* **Exercise**
All of the data should be output character for character, except the pictures.
begin
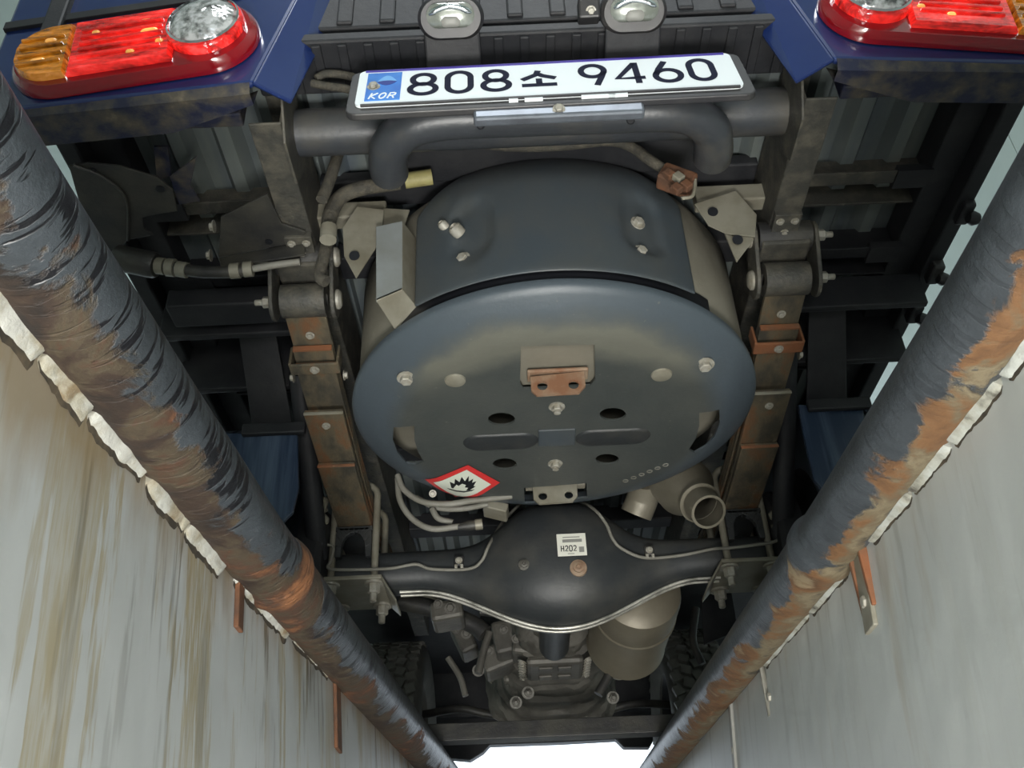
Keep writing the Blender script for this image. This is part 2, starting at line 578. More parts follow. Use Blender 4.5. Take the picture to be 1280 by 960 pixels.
def make_wall(name, P, side, mat, off):
    """pit wall under the pipe; side = -1 left, +1 right."""
    ys = [-1.6 + 0.03 * i for i in range(int((P[-1].y + 1.55) / 0.03))]
    zt = [0.0, -0.02, -0.05, -0.10, -0.17, -0.26, -0.40, -0.7, -1.1, -1.7]
    vs_, top, wash = [], [], []
    for y in ys:
        c = path_at(P, y)
        for dz in zt:
            x = c.x + side * (off + 0.085 * dz)
            z = c.z - (0.034 if side < 0 else 0.0295) + dz
            vs_.append(V((x, y, max(z, -1.15))))
            top.append(math.exp(dz / 0.10))
            w_ = 0.0
            if side < 0:
                w_ = math.exp(dz / 0.09) * max(0.0, min(1.0, (0.80 - y) / 0.15)) + 0.55 * math.exp(dz / 0.05)
            wash.append(w_)
    n = len(zt)
    mb = MB()
    fs = [(i * n + k, i * n + k + 1, (i + 1) * n + k + 1, (i + 1) * n + k) for i in range(len(ys) - 1) for k in range(n - 1)]
    mb.add(vs_, fs)
    # back of the wall, so that it has thickness
    vb = []
    for y in ys:
        c = path_at(P, y)
        vb += [V((c.x + side * off, y, c.z - (0.034 if side < 0 else 0.0295))), V((c.x + side * (off + 0.14), y, c.z - 0.034)), V((c.x + side * (off + 0.14), y, -1.15))]
    mb.add(vb, [(i * 3 + k, i * 3 + k + 1, i * 3 + 3 + k + 1, i * 3 + 3 + k) for i in range(len(ys) - 1) for k in range(2)])
    me = bpy.data.meshes.new(name)
    me.from_pydata([tuple(p) for p in mb.v], [], mb.f)
    for nm, vals in (('topband', top), ('rustwash', wash)):
        a = me.attributes.new(nm, 'FLOAT', 'POINT')
        for i, val in enumerate(vals):
            a.data[i].value = val
    o = link(name, me, mat, None, 40)
    return tag(o, kind='structure')


wall_l = make_wall('wall_left', PL, -1, M['wall_l'], 0.022)
wall_r = make_wall('wall_right', PR, 1, M['wall_r'], 0.022)
tag(wall_l, 'stained grey pit wall with brown run-off streaks', 'wall')
tag(wall_r, 'smooth light grey painted pit wall', 'wall')
fl = MB().bx(-0.9, 0.95, -1.65, 4.2, -1.25, -1.15).build('floor', M['wallcap'])
tag(fl, 'concrete floor of the inspection pit', 'floor', kind='structure')
bw = MB().bx(-0.9, 0.95, -1.75, -1.62, -1.15, 0.46).build('wall_back', M['wall_r'])
tag(bw, 'end wall of the pit behind the viewer', 'wall', kind='structure')
bf = MB().bx(-0.9, 0.95, 4.05, 4.2, -1.15, 0.46).build('wall_front', M['wall_r'])
tag(bf, 'far end wall of the inspection pit', 'wall', kind='structure')


def ground_slab(name, P, side, xo):
    ys = [-4.0] + [P[0].y + (P[-1].y - P[0].y) * i / 12 for i in range(13)] + [8.0]
    inner = [path_at(P, y).x + side * 0.06 for y in ys]
    pts_ = [V((x, y, GROUND - 0.12)) for x, y in zip(inner, ys)] + [V((xo, 8.0, GROUND - 0.12)), V((xo, -4.0, GROUND - 0.12))]
    o = MB().prism(pts_, (0, 0, 0.12)).build(name, M['wallcap'])
    return tag(o, None, None, kind='structure')


tag(ground_slab('floor_shop_left', PL, -1, -3.2), 'concrete shop floor on the left of the pit', 'floor')
tag(ground_slab('floor_shop_right', PR, 1, 2.35), 'concrete shop floor on the right of the pit', 'floor')
# workshop shell: the front is an open doorway full of daylight
tag(MB().bx(2.3, 2.4, -4, 3.05, GROUND, 5).build('wall_shop_right', M['garage']), 'pale green grey workshop wall beyond the truck', 'wall', kind='structure')
tag(MB().bx(2.3, 2.4, 3.056, 8, GROUND, 5).build('wall_shop_right_panel', M['garage']), 'further pale wall panel beyond the seam', 'wall', kind='structure')
tag(MB().bx(-3.3, -3.2, -4, 8, GROUND, 5).build('wall_shop_left', M['garage']), 'pale workshop wall on the left', 'wall', kind='structure')
tag(MB().bx(-3.3, 2.4, -4.1, -4.0, GROUND, 5).build('wall_shop_back', M['garage']), 'workshop wall behind the viewer', 'wall', kind='structure')
tag(MB().bx(-3.3, 2.4, -4.1, 8, 5, 5.1).build('ceiling', M['garage']), 'workshop ceiling high above the truck', 'ceiling', kind='structure')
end
* **Solution for this problem**
Keep writing the Blender script for this image. This is part 2, starting at line 578. More parts follow. Use Blender 4.5. Take the picture to be 1280 by 960 pixels.
def make_wall(name, P, side, mat, off):
    """pit wall under the pipe; side = -1 left, +1 right."""
    ys = [-1.6 + 0.03 * i for i in range(int((P[-1].y + 1.55) / 0.03))]
    zt = [0.0, -0.02, -0.05, -0.10, -0.17, -0.26, -0.40, -0.7, -1.1, -1.7]
    vs_, top, wash = [], [], []
    for y in ys:
        c = path_at(P, y)
        for dz in zt:
            x = c.x + side * (off + 0.085 * dz)
            z = c.z - (0.034 if side < 0 else 0.0295) + dz
            vs_.append(V((x, y, max(z, -1.15))))
            top.append(math.exp(dz / 0.10))
            w_ = 0.0
            if side < 0:
                w_ = math.exp(dz / 0.09) * max(0.0, min(1.0, (0.80 - y) / 0.15)) + 0.55 * math.exp(dz / 0.05)
            wash.append(w_)
    n = len(zt)
    mb = MB()
    fs = [(i * n + k, i * n + k + 1, (i + 1) * n + k + 1, (i + 1) * n + k) for i in range(len(ys) - 1) for k in range(n - 1)]
    mb.add(vs_, fs)
    # back of the wall, so that it has thickness
    vb = []
    for y in ys:
        c = path_at(P, y)
        vb += [V((c.x + side * off, y, c.z - (0.034 if side < 0 else 0.0295))), V((c.x + side * (off + 0.14), y, c.z - 0.034)), V((c.x + side * (off + 0.14), y, -1.15))]
    mb.add(vb, [(i * 3 + k, i * 3 + k + 1, i * 3 + 3 + k + 1, i * 3 + 3 + k) for i in range(len(ys) - 1) for k in range(2)])
    me = bpy.data.meshes.new(name)
    me.from_pydata([tuple(p) for p in mb.v], [], mb.f)
    for nm, vals in (('topband', top), ('rustwash', wash)):
        a = me.attributes.new(nm, 'FLOAT', 'POINT')
        for i, val in enumerate(vals):
            a.data[i].value = val
    o = link(name, me, mat, None, 40)
    return tag(o, kind='structure')


wall_l = make_wall('wall_left', PL, -1, M['wall_l'], 0.022)
wall_r = make_wall('wall_right', PR, 1, M['wall_r'], 0.022)
tag(wall_l, 'stained grey pit wall with brown run-off streaks', 'wall')
tag(wall_r, 'smooth light grey painted pit wall', 'wall')
fl = MB().bx(-0.9, 0.95, -1.65, 4.2, -1.25, -1.15).build('floor', M['wallcap'])
tag(fl, 'concrete floor of the inspection pit', 'floor', kind='structure')
bw = MB().bx(-0.9, 0.95, -1.75, -1.62, -1.15, 0.46).build('wall_back', M['wall_r'])
tag(bw, 'end wall of the pit behind the viewer', 'wall', kind='structure')
bf = MB().bx(-0.9, 0.95, 4.05, 4.2, -1.15, 0.46).build('wall_front', M['wall_r'])
tag(bf, 'far end wall of the inspection pit', 'wall', kind='structure')


def ground_slab(name, P, side, xo):
    ys = [-4.0] + [P[0].y + (P[-1].y - P[0].y) * i / 12 for i in range(13)] + [8.0]
    inner = [path_at(P, y).x + side * 0.06 for y in ys]
    pts_ = [V((x, y, GROUND - 0.12)) for x, y in zip(inner, ys)] + [V((xo, 8.0, GROUND - 0.12)), V((xo, -4.0, GROUND - 0.12))]
    o = MB().prism(pts_, (0, 0, 0.12)).build(name, M['wallcap'])
    return tag(o, None, None, kind='structure')


tag(ground_slab('floor_shop_left', PL, -1, -3.2), 'concrete shop floor on the left of the pit', 'floor')
tag(ground_slab('floor_shop_right', PR, 1, 2.35), 'concrete shop floor on the right of the pit', 'floor')
# workshop shell: the front is an open doorway full of daylight
tag(MB().bx(2.3, 2.4, -4, 3.05, GROUND, 5).build('wall_shop_right', M['garage']), 'pale green grey workshop wall beyond the truck', 'wall', kind='structure')
tag(MB().bx(2.3, 2.4, 3.056, 8, GROUND, 5).build('wall_shop_right_panel', M['garage']), 'further pale wall panel beyond the seam', 'wall', kind='structure')
tag(MB().bx(-3.3, -3.2, -4, 8, GROUND, 5).build('wall_shop_left', M['garage']), 'pale workshop wall on the left', 'wall', kind='structure')
tag(MB().bx(-3.3, 2.4, -4.1, -4.0, GROUND, 5).build('wall_shop_back', M['garage']), 'workshop wall behind the viewer', 'wall', kind='structure')
tag(MB().bx(-3.3, 2.4, -4.1, 8, 5, 5.1).build('ceiling', M['garage']), 'workshop ceiling high above the truck', 'ceiling', kind='structure')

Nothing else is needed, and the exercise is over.